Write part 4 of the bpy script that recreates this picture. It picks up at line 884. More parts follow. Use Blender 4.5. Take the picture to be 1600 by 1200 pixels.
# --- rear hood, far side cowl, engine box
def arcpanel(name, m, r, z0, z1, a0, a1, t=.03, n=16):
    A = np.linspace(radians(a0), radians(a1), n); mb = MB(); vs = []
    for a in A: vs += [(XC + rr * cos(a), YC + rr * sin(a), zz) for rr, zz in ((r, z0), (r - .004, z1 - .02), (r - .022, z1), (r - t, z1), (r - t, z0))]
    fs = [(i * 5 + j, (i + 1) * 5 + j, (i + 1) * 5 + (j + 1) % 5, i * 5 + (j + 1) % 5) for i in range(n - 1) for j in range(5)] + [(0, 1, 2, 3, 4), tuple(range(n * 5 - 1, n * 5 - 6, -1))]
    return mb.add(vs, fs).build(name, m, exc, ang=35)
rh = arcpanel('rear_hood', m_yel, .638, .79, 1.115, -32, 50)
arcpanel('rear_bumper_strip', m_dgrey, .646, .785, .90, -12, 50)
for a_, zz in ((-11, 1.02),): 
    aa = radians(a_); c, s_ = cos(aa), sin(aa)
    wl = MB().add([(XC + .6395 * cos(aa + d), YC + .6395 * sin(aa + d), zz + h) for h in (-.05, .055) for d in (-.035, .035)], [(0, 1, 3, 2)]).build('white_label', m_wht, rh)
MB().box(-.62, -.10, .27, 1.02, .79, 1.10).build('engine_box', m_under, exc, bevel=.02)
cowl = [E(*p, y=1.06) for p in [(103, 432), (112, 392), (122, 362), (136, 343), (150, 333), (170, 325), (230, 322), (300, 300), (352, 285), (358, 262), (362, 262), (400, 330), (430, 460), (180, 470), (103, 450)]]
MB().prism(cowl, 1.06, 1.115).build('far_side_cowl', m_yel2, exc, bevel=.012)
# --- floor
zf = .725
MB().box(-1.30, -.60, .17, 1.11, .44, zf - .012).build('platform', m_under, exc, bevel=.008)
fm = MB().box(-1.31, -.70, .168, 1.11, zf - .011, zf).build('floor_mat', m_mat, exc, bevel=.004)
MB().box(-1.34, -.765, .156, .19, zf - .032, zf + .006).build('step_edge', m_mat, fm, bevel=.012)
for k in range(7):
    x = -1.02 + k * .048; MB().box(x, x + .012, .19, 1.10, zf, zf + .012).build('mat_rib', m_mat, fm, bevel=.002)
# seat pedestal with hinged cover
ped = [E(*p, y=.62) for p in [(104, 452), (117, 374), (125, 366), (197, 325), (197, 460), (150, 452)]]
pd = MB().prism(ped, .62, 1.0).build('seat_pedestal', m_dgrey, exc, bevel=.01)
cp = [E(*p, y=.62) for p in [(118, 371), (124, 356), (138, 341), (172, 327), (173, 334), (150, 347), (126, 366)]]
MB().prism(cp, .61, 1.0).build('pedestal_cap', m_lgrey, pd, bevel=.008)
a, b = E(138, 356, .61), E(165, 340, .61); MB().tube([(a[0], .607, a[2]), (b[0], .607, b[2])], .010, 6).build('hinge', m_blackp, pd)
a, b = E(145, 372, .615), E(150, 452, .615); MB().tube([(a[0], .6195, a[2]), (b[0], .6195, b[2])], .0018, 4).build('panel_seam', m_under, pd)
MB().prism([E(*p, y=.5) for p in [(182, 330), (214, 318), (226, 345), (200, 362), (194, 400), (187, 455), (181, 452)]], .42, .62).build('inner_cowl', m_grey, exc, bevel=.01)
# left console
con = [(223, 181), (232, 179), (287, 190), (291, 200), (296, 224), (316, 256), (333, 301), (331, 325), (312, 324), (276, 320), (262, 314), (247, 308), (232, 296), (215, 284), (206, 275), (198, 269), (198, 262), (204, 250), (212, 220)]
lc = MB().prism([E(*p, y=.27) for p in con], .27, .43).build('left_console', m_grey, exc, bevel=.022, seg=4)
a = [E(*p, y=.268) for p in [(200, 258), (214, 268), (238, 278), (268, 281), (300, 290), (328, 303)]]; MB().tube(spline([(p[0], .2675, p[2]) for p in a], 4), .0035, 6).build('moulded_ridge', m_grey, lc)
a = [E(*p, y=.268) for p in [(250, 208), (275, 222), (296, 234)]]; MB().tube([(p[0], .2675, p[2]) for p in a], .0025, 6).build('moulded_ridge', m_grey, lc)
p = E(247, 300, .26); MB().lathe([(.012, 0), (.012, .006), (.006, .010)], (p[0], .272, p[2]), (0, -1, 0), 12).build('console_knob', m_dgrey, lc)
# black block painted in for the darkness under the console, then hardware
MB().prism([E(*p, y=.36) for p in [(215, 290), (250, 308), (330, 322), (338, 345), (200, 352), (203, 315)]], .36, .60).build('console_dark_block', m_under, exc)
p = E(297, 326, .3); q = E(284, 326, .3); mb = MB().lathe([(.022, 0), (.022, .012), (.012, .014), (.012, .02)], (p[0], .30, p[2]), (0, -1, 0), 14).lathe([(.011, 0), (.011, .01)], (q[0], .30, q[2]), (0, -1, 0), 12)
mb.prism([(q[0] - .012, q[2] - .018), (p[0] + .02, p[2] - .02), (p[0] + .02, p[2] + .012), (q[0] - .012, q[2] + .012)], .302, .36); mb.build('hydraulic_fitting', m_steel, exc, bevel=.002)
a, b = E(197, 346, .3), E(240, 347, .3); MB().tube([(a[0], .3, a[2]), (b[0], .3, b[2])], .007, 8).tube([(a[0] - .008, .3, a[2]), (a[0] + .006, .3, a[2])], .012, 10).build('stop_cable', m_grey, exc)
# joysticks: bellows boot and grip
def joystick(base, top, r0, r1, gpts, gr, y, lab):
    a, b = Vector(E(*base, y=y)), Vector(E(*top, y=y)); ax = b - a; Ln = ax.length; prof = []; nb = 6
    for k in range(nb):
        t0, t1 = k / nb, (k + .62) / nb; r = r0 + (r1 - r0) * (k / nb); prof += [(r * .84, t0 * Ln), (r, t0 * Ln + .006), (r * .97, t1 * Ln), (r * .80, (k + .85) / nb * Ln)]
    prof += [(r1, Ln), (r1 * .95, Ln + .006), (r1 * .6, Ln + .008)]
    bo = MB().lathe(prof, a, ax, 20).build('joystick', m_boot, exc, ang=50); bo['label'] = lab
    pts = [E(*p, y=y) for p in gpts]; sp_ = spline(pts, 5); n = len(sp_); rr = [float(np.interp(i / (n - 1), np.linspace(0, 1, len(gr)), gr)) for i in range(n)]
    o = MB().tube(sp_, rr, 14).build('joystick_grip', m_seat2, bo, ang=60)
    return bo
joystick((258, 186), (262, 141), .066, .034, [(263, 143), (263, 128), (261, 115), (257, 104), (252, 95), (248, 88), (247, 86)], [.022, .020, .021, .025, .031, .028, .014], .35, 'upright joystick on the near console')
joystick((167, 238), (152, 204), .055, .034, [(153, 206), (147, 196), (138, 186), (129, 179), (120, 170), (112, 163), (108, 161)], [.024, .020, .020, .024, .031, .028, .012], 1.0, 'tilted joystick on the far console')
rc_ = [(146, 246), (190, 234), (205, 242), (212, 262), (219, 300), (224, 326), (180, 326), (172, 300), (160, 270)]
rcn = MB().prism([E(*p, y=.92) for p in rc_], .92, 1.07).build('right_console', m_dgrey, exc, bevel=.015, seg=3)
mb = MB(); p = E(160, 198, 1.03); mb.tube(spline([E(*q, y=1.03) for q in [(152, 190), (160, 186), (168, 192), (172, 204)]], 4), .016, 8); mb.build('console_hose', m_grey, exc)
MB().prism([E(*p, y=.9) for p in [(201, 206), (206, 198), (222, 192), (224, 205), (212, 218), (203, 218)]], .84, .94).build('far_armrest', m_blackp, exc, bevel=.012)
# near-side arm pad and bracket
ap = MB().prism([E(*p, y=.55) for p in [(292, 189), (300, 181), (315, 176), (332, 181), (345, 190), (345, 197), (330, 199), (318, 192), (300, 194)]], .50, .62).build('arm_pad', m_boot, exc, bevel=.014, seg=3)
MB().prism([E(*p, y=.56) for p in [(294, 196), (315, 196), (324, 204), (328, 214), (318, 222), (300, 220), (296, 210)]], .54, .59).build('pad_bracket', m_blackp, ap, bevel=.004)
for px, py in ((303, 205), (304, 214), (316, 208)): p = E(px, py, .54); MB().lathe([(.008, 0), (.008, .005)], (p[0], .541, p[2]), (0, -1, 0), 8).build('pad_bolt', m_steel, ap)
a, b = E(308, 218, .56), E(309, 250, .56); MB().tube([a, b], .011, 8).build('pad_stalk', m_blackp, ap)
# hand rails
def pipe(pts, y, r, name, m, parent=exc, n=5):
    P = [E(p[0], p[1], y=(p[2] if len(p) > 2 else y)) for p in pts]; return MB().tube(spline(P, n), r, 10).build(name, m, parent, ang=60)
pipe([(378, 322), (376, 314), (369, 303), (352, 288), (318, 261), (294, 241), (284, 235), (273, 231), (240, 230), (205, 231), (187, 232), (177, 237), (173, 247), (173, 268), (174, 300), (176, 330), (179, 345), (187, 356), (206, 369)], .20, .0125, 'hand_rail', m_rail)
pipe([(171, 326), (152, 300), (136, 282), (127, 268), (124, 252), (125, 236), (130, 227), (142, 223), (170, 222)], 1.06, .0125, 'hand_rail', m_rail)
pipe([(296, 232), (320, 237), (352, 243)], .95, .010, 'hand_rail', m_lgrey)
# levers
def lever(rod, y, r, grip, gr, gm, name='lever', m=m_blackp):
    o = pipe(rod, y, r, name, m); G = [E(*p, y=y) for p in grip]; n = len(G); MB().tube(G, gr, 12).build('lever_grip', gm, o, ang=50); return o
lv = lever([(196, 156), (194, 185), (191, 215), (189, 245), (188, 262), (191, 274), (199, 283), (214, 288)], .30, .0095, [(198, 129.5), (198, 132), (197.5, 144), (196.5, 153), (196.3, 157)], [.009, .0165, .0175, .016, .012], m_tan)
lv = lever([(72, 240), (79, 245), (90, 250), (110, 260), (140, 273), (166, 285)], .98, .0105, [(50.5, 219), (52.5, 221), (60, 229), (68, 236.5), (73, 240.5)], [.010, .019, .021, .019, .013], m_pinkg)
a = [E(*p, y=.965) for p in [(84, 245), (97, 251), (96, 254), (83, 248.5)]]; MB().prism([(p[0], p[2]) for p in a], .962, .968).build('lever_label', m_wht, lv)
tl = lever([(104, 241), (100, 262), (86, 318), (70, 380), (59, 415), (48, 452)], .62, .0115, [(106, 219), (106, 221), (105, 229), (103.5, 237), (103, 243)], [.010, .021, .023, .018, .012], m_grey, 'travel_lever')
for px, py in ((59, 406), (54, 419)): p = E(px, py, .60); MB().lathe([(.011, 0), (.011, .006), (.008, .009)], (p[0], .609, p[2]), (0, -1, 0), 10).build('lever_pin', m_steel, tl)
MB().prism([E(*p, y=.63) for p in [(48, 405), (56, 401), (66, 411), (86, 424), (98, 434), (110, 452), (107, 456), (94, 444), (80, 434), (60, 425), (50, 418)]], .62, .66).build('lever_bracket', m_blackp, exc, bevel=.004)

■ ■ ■

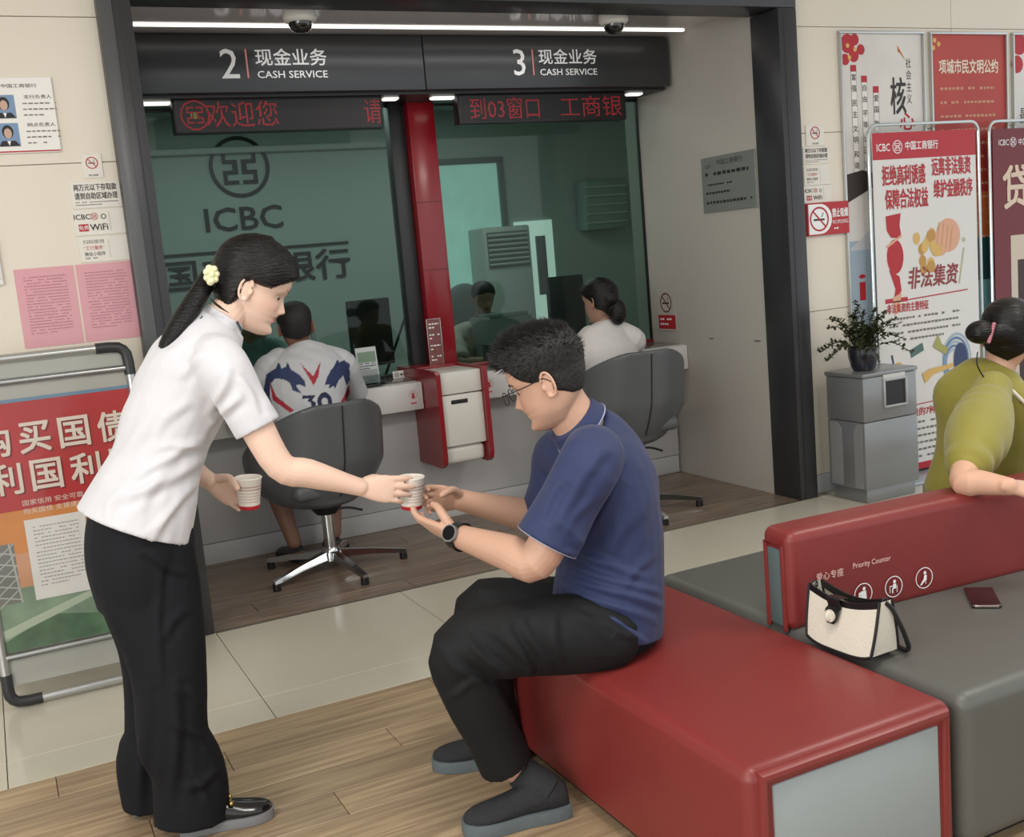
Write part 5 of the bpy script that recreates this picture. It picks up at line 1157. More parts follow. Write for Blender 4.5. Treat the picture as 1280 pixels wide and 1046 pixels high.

■ ■ ■

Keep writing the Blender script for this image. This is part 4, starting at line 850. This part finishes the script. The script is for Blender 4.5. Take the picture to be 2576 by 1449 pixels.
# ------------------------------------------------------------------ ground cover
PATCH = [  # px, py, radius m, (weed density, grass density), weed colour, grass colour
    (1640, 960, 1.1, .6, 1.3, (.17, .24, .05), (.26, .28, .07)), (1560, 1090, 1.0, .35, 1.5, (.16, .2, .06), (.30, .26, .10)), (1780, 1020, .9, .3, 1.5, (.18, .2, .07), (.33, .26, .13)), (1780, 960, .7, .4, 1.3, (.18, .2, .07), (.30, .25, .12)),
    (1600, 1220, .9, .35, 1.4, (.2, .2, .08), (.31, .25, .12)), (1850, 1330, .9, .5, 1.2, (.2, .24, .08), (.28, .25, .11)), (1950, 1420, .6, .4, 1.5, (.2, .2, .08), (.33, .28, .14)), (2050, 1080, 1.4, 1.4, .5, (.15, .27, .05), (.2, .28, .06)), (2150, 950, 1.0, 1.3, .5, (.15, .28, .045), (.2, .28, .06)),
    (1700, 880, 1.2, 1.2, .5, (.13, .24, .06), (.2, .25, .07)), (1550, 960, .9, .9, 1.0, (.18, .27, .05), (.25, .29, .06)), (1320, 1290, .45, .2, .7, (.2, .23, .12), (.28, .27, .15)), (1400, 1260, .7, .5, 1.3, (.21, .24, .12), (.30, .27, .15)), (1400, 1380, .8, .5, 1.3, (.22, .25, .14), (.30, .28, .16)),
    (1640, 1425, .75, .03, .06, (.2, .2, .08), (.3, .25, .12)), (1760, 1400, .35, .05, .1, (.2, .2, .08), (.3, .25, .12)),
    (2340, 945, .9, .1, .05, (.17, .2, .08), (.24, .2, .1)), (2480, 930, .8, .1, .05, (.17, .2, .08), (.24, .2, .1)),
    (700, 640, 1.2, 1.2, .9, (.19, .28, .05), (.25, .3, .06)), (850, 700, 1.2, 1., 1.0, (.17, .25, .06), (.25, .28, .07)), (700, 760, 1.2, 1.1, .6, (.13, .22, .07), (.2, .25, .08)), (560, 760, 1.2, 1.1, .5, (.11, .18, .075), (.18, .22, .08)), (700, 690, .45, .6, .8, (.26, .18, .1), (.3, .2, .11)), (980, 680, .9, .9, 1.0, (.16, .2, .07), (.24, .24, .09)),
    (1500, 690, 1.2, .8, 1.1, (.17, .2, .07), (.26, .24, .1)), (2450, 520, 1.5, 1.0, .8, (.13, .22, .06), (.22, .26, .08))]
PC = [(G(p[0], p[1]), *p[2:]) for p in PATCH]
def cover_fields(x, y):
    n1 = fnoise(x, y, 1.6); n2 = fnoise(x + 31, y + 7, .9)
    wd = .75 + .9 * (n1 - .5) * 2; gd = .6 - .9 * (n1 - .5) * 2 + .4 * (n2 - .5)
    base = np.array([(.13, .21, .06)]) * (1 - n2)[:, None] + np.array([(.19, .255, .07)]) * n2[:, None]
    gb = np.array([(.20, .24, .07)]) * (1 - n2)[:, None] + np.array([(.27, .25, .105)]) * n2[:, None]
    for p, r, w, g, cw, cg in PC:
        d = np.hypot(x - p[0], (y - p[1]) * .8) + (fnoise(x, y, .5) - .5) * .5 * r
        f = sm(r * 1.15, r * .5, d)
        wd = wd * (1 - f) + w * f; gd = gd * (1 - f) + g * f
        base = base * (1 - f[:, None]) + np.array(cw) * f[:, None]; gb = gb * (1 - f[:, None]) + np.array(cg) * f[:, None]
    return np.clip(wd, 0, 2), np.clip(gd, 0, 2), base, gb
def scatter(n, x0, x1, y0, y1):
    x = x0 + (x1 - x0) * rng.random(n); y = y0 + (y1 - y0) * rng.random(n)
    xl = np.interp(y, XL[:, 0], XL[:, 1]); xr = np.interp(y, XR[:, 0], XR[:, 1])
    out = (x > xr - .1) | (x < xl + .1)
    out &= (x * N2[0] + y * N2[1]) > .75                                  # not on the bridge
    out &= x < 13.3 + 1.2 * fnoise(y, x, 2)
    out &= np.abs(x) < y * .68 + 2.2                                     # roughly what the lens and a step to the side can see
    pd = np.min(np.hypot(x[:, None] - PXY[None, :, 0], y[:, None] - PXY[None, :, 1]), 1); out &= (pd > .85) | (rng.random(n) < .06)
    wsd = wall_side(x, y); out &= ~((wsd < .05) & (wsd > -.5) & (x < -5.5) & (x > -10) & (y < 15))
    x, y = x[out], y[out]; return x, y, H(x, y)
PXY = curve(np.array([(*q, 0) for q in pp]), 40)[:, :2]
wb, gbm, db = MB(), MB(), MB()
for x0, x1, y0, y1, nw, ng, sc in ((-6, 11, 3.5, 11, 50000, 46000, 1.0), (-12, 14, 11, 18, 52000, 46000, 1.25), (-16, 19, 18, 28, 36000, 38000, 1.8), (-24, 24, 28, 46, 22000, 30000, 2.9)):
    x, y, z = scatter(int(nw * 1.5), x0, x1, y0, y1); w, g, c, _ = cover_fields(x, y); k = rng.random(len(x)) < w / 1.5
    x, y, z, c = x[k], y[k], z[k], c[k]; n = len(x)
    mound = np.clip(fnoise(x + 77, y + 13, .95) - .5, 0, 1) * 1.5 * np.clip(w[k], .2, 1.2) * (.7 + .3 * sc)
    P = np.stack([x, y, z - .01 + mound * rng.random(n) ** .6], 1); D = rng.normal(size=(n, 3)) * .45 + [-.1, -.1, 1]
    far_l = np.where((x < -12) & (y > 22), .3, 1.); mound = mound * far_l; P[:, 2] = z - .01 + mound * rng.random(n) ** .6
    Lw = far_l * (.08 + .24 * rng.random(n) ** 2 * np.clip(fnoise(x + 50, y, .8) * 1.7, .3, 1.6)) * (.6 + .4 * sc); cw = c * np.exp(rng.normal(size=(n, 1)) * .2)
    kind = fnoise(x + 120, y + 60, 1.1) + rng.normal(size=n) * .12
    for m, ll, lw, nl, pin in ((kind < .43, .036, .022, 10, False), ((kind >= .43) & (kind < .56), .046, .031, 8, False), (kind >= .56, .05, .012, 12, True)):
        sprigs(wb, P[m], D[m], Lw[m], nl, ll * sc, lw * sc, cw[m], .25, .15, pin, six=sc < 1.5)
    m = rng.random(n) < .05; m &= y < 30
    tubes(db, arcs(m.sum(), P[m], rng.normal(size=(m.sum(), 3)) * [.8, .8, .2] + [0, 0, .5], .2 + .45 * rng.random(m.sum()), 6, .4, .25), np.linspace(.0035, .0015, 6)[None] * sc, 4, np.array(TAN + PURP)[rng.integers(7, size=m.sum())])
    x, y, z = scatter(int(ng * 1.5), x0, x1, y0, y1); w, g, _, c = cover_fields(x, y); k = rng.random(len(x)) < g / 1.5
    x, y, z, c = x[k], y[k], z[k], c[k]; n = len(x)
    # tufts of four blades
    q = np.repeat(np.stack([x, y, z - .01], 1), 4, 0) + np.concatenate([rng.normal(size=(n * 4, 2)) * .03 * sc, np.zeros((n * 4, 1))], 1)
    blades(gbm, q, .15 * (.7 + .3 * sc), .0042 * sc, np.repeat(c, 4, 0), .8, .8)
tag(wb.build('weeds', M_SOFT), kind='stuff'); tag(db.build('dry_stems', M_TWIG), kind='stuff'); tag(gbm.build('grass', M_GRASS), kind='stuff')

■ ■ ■

*EXERCISE DIRECTIONS*.
Transcribe, word for word, every line from the line with "Write part 4" to the line with "cowl = [E(*p, y=1.06)", inclusive, and output nothing else.

*EXERCISE ANSWER*.
Write part 4 of the bpy script that recreates this picture. It picks up at line 884. More parts follow. Use Blender 4.5. Take the picture to be 1600 by 1200 pixels.
# --- rear hood, far side cowl, engine box
def arcpanel(name, m, r, z0, z1, a0, a1, t=.03, n=16):
    A = np.linspace(radians(a0), radians(a1), n); mb = MB(); vs = []
    for a in A: vs += [(XC + rr * cos(a), YC + rr * sin(a), zz) for rr, zz in ((r, z0), (r - .004, z1 - .02), (r - .022, z1), (r - t, z1), (r - t, z0))]
    fs = [(i * 5 + j, (i + 1) * 5 + j, (i + 1) * 5 + (j + 1) % 5, i * 5 + (j + 1) % 5) for i in range(n - 1) for j in range(5)] + [(0, 1, 2, 3, 4), tuple(range(n * 5 - 1, n * 5 - 6, -1))]
    return mb.add(vs, fs).build(name, m, exc, ang=35)
rh = arcpanel('rear_hood', m_yel, .638, .79, 1.115, -32, 50)
arcpanel('rear_bumper_strip', m_dgrey, .646, .785, .90, -12, 50)
for a_, zz in ((-11, 1.02),): 
    aa = radians(a_); c, s_ = cos(aa), sin(aa)
    wl = MB().add([(XC + .6395 * cos(aa + d), YC + .6395 * sin(aa + d), zz + h) for h in (-.05, .055) for d in (-.035, .035)], [(0, 1, 3, 2)]).build('white_label', m_wht, rh)
MB().box(-.62, -.10, .27, 1.02, .79, 1.10).build('engine_box', m_under, exc, bevel=.02)
cowl = [E(*p, y=1.06) for p in [(103, 432), (112, 392), (122, 362), (136, 343), (150, 333), (170, 325), (230, 322), (300, 300), (352, 285), (358, 262), (362, 262), (400, 330), (430, 460), (180, 470), (103, 450)]]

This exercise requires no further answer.